◆ **Problem to solve**: Repeat the material below exactly, line for line.

::::::::::

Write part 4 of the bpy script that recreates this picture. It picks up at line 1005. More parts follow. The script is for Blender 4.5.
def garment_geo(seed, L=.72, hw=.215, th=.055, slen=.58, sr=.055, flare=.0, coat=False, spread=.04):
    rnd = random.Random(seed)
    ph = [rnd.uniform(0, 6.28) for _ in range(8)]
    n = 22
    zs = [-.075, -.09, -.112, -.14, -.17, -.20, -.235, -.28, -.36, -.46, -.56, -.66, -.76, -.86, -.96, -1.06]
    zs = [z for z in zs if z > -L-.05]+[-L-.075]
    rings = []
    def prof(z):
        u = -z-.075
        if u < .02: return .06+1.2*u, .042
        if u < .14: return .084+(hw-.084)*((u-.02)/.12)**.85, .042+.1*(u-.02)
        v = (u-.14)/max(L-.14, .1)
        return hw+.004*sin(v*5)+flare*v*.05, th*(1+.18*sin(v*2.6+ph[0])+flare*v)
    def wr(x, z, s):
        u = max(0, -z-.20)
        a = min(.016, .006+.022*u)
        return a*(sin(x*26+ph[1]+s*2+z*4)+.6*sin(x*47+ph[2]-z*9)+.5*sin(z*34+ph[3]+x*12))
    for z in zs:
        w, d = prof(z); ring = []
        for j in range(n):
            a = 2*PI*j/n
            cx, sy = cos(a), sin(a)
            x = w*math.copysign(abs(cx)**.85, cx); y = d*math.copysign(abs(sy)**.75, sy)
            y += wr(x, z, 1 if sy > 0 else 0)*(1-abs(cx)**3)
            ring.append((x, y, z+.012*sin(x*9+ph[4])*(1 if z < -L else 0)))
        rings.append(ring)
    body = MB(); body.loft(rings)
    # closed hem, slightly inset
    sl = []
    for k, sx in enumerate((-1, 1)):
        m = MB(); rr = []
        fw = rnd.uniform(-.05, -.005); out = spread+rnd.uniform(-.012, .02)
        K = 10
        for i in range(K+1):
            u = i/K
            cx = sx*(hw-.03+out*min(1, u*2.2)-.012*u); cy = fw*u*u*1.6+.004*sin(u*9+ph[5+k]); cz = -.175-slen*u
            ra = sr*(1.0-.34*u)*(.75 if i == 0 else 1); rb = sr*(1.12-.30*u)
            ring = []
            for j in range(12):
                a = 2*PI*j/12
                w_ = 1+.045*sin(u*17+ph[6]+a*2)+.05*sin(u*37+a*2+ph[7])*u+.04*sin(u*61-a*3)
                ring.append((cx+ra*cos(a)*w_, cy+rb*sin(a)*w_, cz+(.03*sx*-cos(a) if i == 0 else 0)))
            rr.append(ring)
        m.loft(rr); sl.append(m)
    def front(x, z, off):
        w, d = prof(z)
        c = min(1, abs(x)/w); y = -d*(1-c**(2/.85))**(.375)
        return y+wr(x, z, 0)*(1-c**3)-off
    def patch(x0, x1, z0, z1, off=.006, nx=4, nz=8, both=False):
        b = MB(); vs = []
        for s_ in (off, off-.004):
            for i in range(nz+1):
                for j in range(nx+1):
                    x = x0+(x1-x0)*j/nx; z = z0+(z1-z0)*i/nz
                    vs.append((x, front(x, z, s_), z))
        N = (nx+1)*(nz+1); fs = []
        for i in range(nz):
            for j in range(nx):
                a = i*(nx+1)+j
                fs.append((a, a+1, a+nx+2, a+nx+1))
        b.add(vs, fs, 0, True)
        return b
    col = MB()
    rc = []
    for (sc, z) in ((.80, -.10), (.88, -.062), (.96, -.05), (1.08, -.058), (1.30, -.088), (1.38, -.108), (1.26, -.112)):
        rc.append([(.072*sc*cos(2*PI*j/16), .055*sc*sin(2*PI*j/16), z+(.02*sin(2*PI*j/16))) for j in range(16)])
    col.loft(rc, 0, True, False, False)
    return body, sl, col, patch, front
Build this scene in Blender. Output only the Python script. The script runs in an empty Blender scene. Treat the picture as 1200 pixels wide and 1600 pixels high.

::::::::::

◆ **Solution to this task**:
Write part 4 of the bpy script that recreates this picture. It picks up at line 1005. More parts follow. The script is for Blender 4.5.
def garment_geo(seed, L=.72, hw=.215, th=.055, slen=.58, sr=.055, flare=.0, coat=False, spread=.04):
    rnd = random.Random(seed)
    ph = [rnd.uniform(0, 6.28) for _ in range(8)]
    n = 22
    zs = [-.075, -.09, -.112, -.14, -.17, -.20, -.235, -.28, -.36, -.46, -.56, -.66, -.76, -.86, -.96, -1.06]
    zs = [z for z in zs if z > -L-.05]+[-L-.075]
    rings = []
    def prof(z):
        u = -z-.075
        if u < .02: return .06+1.2*u, .042
        if u < .14: return .084+(hw-.084)*((u-.02)/.12)**.85, .042+.1*(u-.02)
        v = (u-.14)/max(L-.14, .1)
        return hw+.004*sin(v*5)+flare*v*.05, th*(1+.18*sin(v*2.6+ph[0])+flare*v)
    def wr(x, z, s):
        u = max(0, -z-.20)
        a = min(.016, .006+.022*u)
        return a*(sin(x*26+ph[1]+s*2+z*4)+.6*sin(x*47+ph[2]-z*9)+.5*sin(z*34+ph[3]+x*12))
    for z in zs:
        w, d = prof(z); ring = []
        for j in range(n):
            a = 2*PI*j/n
            cx, sy = cos(a), sin(a)
            x = w*math.copysign(abs(cx)**.85, cx); y = d*math.copysign(abs(sy)**.75, sy)
            y += wr(x, z, 1 if sy > 0 else 0)*(1-abs(cx)**3)
            ring.append((x, y, z+.012*sin(x*9+ph[4])*(1 if z < -L else 0)))
        rings.append(ring)
    body = MB(); body.loft(rings)
    # closed hem, slightly inset
    sl = []
    for k, sx in enumerate((-1, 1)):
        m = MB(); rr = []
        fw = rnd.uniform(-.05, -.005); out = spread+rnd.uniform(-.012, .02)
        K = 10
        for i in range(K+1):
            u = i/K
            cx = sx*(hw-.03+out*min(1, u*2.2)-.012*u); cy = fw*u*u*1.6+.004*sin(u*9+ph[5+k]); cz = -.175-slen*u
            ra = sr*(1.0-.34*u)*(.75 if i == 0 else 1); rb = sr*(1.12-.30*u)
            ring = []
            for j in range(12):
                a = 2*PI*j/12
                w_ = 1+.045*sin(u*17+ph[6]+a*2)+.05*sin(u*37+a*2+ph[7])*u+.04*sin(u*61-a*3)
                ring.append((cx+ra*cos(a)*w_, cy+rb*sin(a)*w_, cz+(.03*sx*-cos(a) if i == 0 else 0)))
            rr.append(ring)
        m.loft(rr); sl.append(m)
    def front(x, z, off):
        w, d = prof(z)
        c = min(1, abs(x)/w); y = -d*(1-c**(2/.85))**(.375)
        return y+wr(x, z, 0)*(1-c**3)-off
    def patch(x0, x1, z0, z1, off=.006, nx=4, nz=8, both=False):
        b = MB(); vs = []
        for s_ in (off, off-.004):
            for i in range(nz+1):
                for j in range(nx+1):
                    x = x0+(x1-x0)*j/nx; z = z0+(z1-z0)*i/nz
                    vs.append((x, front(x, z, s_), z))
        N = (nx+1)*(nz+1); fs = []
        for i in range(nz):
            for j in range(nx):
                a = i*(nx+1)+j
                fs.append((a, a+1, a+nx+2, a+nx+1))
        b.add(vs, fs, 0, True)
        return b
    col = MB()
    rc = []
    for (sc, z) in ((.80, -.10), (.88, -.062), (.96, -.05), (1.08, -.058), (1.30, -.088), (1.38, -.108), (1.26, -.112)):
        rc.append([(.072*sc*cos(2*PI*j/16), .055*sc*sin(2*PI*j/16), z+(.02*sin(2*PI*j/16))) for j in range(16)])
    col.loft(rc, 0, True, False, False)
    return body, sl, col, patch, front
Build this scene in Blender. Output only the Python script. The script runs in an empty Blender scene. Treat the picture as 1200 pixels wide and 1600 pixels high.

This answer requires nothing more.